If it be good for a nation to live under such a power, why did not God of his own goodness institute it? Did his wisdom and love to his people fail? Or if he himself had not set up the best government over them, could he be displeased with them for asking it? Did he separate that nation from the rest of mankind, to make their condition worse than that of others? Or can they be said to have sinned and rejected God, when they desir'd nothing but the government, which by a perpetual ordinance he had established over all the nations of the world? Is not the law of nature a rule which he has given to things? and the law of man's nature, which is reason, an emanation of the divine wisdom, or some footsteps of divine light remaining in us? Is it possible that this which is from God, can be contrary to his will; and can he be offended with those who desire to live in a conformity to that law? Or could it justly be said, the people had chosen that which is not good, if nothing in government be good but what they chose?

But as the worst men delight in the worst things, and fools are pleased with the most extreme absurdities, he not only gives the highest praises to that which bears so many marks of God's hatred; but after having said that Abraham, Isaac, Jacob, and Moses were kings, he goes on, and says, The Israelites begged a king of Samuel;[3] which had been impertinent, if the magistrates instituted by the law were kings: and tho it might be a folly in them to ask what they had already, it could be no sin to desire that which they enjoyed by the ordinance of God.

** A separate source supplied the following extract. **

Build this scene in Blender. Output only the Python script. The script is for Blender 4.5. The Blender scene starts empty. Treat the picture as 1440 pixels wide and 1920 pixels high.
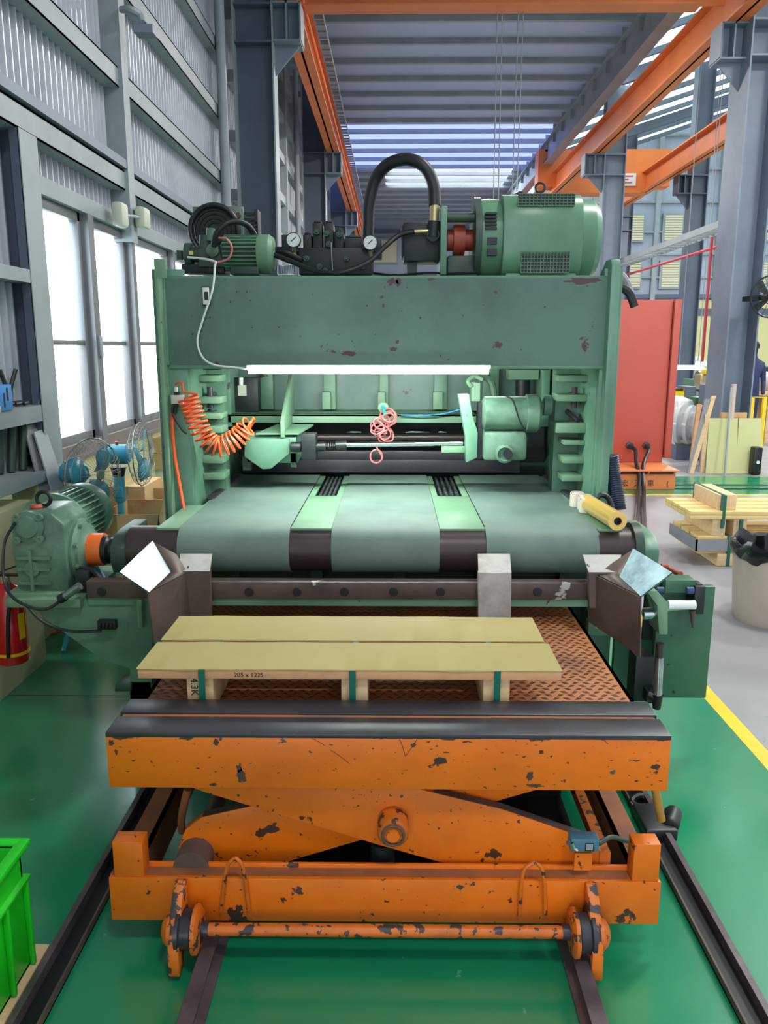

If they were not kings, it follows that the only government set up by God amongst men wanted the principal part, even the head and foundation, from whence all the other parts have their action and being; that is, God's law is against God's law, and destroys itself.

But if God did neither by a general and perpetual ordinance establish over all nations the monarchy which Samuel describes, nor prescribe it to his own people by a particular command, it was purely the peoples' creature, the production of their own fancy, conceived in wickedness, and brought forth in iniquity, an idol set up by themselves to their own destruction, in imitation of their accursed neighbours; and their reward was no better than the concession of an impious petition, which is one of God's heaviest judgments. Samuel's words are acknowledged by all interpreters, who were not malicious or mad, to be a dissuasion from their wicked purpose; not a description of what a king might justly do by virtue of his office, but what those who should be set up against God and his law would do when they should have the power in their hands: And I leave such as have the understandings of men, and are not abandoned by God, to judge what influence this ought to have upon other nations, either as to obligation or imitation.

[1] "Ye have chosen kings, but not by me; and princes, but I know them not." Hos. [Hosea 8:4.]